*To be done:* Return the lines exactly as they stand, from the first of the material through the line containing "scene.camera = cam".
------
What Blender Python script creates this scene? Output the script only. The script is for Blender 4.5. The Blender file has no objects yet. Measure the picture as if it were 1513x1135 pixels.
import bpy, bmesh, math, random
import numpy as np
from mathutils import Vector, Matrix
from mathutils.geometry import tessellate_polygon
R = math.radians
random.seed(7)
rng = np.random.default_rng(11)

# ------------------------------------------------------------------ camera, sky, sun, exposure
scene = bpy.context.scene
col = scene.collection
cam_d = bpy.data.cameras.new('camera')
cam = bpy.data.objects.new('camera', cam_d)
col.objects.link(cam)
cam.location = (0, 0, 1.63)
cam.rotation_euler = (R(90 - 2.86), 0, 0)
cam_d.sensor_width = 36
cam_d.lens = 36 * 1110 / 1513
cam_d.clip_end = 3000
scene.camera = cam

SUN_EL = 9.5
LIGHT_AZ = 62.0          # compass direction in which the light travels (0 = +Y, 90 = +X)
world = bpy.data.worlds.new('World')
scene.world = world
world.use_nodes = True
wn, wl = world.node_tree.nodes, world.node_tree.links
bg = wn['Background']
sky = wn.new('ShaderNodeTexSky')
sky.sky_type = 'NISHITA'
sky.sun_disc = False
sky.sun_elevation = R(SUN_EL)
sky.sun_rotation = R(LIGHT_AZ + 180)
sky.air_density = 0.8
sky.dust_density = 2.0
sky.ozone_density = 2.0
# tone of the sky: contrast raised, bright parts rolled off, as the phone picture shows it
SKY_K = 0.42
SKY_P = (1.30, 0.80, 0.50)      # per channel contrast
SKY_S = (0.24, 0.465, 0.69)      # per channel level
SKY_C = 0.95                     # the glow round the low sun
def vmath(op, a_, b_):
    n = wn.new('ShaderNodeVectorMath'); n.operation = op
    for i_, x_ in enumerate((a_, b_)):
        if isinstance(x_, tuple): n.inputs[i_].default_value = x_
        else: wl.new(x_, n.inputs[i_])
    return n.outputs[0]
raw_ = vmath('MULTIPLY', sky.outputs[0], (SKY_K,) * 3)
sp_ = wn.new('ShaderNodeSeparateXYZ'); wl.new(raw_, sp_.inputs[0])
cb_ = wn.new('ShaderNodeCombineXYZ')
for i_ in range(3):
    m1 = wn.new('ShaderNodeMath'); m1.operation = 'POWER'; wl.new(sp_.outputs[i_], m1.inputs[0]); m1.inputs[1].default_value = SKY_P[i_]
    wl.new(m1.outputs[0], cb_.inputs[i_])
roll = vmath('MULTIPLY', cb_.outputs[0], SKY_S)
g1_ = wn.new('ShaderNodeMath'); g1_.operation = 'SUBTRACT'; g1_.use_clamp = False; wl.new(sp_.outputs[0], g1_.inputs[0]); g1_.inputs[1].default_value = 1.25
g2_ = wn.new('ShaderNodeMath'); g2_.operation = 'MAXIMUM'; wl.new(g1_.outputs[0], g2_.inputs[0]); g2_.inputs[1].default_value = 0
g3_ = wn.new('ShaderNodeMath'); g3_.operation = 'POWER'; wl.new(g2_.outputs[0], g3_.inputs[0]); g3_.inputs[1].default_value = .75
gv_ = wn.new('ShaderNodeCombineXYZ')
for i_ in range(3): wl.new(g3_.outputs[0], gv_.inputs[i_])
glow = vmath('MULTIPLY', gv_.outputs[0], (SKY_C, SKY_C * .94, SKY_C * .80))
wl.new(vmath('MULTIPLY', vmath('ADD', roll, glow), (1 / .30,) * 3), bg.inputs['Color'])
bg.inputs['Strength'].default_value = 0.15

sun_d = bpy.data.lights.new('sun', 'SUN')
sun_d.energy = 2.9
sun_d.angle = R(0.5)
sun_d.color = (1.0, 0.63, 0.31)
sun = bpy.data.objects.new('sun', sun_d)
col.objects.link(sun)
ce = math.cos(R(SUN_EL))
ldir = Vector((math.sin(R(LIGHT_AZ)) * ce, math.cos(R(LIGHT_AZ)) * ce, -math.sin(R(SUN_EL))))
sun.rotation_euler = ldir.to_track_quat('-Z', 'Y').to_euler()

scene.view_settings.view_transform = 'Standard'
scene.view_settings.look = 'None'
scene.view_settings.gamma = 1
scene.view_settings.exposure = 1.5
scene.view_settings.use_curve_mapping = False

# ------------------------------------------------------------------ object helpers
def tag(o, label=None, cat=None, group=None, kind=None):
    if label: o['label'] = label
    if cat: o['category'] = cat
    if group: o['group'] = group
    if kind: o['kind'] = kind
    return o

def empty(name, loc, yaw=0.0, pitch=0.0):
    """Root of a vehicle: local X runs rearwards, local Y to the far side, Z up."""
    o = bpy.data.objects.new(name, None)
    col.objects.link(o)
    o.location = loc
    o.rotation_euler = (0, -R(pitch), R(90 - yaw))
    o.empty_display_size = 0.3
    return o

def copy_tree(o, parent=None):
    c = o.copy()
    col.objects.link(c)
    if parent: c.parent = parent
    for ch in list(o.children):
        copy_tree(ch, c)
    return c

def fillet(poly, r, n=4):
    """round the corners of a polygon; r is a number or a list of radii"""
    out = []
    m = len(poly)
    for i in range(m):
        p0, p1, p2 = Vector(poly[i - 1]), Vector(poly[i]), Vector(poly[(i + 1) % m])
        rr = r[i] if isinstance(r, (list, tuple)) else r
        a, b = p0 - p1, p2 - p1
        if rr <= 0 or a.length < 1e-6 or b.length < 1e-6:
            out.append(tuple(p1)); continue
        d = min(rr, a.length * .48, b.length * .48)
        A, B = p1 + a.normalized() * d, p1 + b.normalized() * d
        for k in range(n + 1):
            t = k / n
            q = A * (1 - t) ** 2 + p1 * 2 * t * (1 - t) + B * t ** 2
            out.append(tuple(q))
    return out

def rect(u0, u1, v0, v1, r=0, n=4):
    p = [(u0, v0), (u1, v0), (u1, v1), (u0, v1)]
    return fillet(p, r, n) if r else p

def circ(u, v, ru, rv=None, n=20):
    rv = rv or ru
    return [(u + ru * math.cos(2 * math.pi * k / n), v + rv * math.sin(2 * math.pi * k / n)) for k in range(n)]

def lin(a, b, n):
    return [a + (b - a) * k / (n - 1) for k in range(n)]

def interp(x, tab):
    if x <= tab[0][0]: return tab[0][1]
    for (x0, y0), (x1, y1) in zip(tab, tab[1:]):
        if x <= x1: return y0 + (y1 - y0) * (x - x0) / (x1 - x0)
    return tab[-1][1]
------
*Solution to the exercise:*
What Blender Python script creates this scene? Output the script only. The script is for Blender 4.5. The Blender file has no objects yet. Measure the picture as if it were 1513x1135 pixels.
import bpy, bmesh, math, random
import numpy as np
from mathutils import Vector, Matrix
from mathutils.geometry import tessellate_polygon
R = math.radians
random.seed(7)
rng = np.random.default_rng(11)

# ------------------------------------------------------------------ camera, sky, sun, exposure
scene = bpy.context.scene
col = scene.collection
cam_d = bpy.data.cameras.new('camera')
cam = bpy.data.objects.new('camera', cam_d)
col.objects.link(cam)
cam.location = (0, 0, 1.63)
cam.rotation_euler = (R(90 - 2.86), 0, 0)
cam_d.sensor_width = 36
cam_d.lens = 36 * 1110 / 1513
cam_d.clip_end = 3000
scene.camera = cam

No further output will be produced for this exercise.